In 2019, after years of fighting, 315 ribeirinhos families gained the right to establish a collectively owned Ribeirinho Territory beside the Belo Monte reservoir. Many though are still waiting to be allocated the land promised.

Also in Brazil, the Teles Pires dam has destroyed Munduruku sacred sites, including a burial ground and the Sete Quedas waterfall. Archaeologists removed over 270,000 ‘artefacts’, placing them in a museum to ‘protect’ them. In December, 70 Munduruku occupied the museum and reclaimed 12 funeral urns as well as other property.

Myanmar and EDF

On March 19th 2021, EDF announced that it was suspending development of the Shweli 3 dam project, due to human rights concerns following the military coup in Myanmar. It is therefore no longer involved in the below project. The Shan State Refugee Committee is calling on other energy companies to follow suit.

French energy company EDF has previously been accused of human rights violations in Myanmar.

The company was involved in the Shweli 3 Dam in the Shan State of Myanmar. According to the Burma Campaign UK, the Shan State has been under the control of ethnic armed organisations. Preparations for the dam caused Burmese Army battalions to move into the area, “triggering conflict that forced hundreds to flee their homes.”

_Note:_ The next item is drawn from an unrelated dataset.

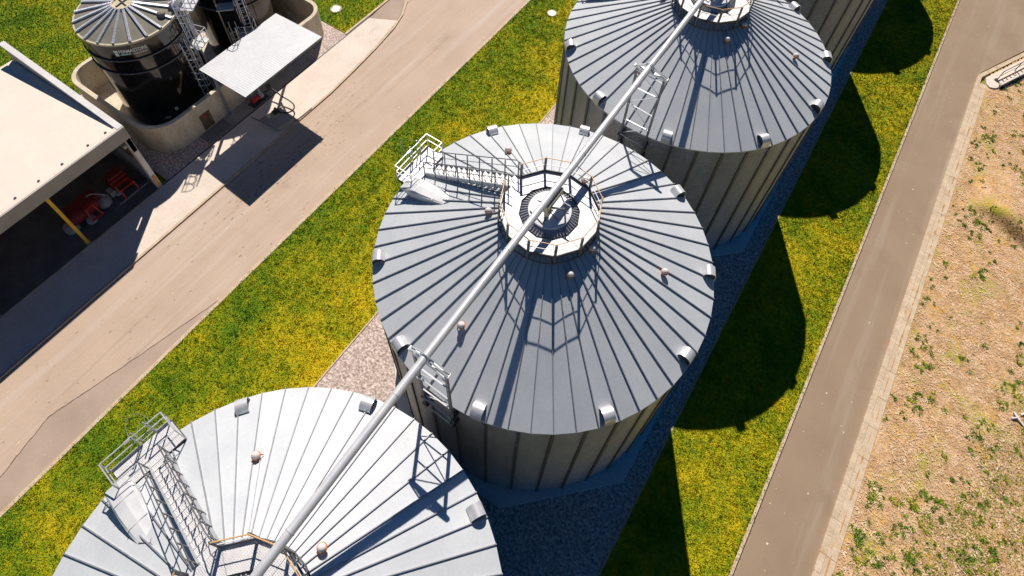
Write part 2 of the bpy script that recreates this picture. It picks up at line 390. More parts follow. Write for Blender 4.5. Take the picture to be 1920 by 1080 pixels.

“Now the project is moving closer to development and construction, there are fears of more conflict and abuses,” according to the campaign group. “Dozens of grassroots civil society organisations have called for a moratorium on dams and other major developments in ethnic states at the current time because of the link between large scale projects and conflict and human rights violations.”

The Ta’ang Students and Youth Union stated: “The implementation of the Shweli 3 dam will threaten the lives of local people, prolong wars and jeopardise the peace process.” Burma Campaign UK asked consumers to write to EDF calling on them to withdraw from the project and commit to ending its involvement in dams in conflict zones.

Fossil fuel companies sued for climate breakdown

Recent lawsuits against companies in our energy suppliers guide could change the legal landscape for global emitters. Environmental activists in the Netherlands took Shell to court in December, accusing the company of knowingly undermining global climate targets. The case states that Shell has violated Articles 2 and 8 of the European Convention on Human Rights (the right to life and the right to family), by failing to take action in line with the Paris Agreement targets.

Led by Friends of the Earth Netherlands, the suit represents “17,379 Dutch co-plaintiffs, around a million global supporters from 70 countries,” and six other Dutch organisations. It will argue that Shell knew of climate change since at least the 1950s and its large-scale consequences since 1986; yet invested in public relations campaigns that misled the public about Shell’s intentions and lobbied against climate action and policies. It will demand that Shell cut emissions by 45% by 2030 from 2019 levels. A verdict is expected 26 May 2021.The company is also being sued for its climate impacts in the Philippines’ Commission on Human Rights.

Meanwhile, RWE (15% owner of E.ON) is being sued by Saúl Luciano Lliuya, a Peruvian farmer and mountain guide whose home is threatened by climate breakdown. Saúl lives in Huaraz, which has been threatened by flooding from Lake Palcacocha as water levels rise due to melting glaciers. He is amongst 120,000 local residents, whose livelihoods could be destroyed if the lake floods.

Saúl is suing RWE in the German courts for €17,000, 0.47% of the protective measures he needs – the same percentage as the share of greenhouse gas emissions for which RWE is responsible since the start of industrialisation. If successful, the case could set a legal precedent for those impacted by climate breakdown around the world.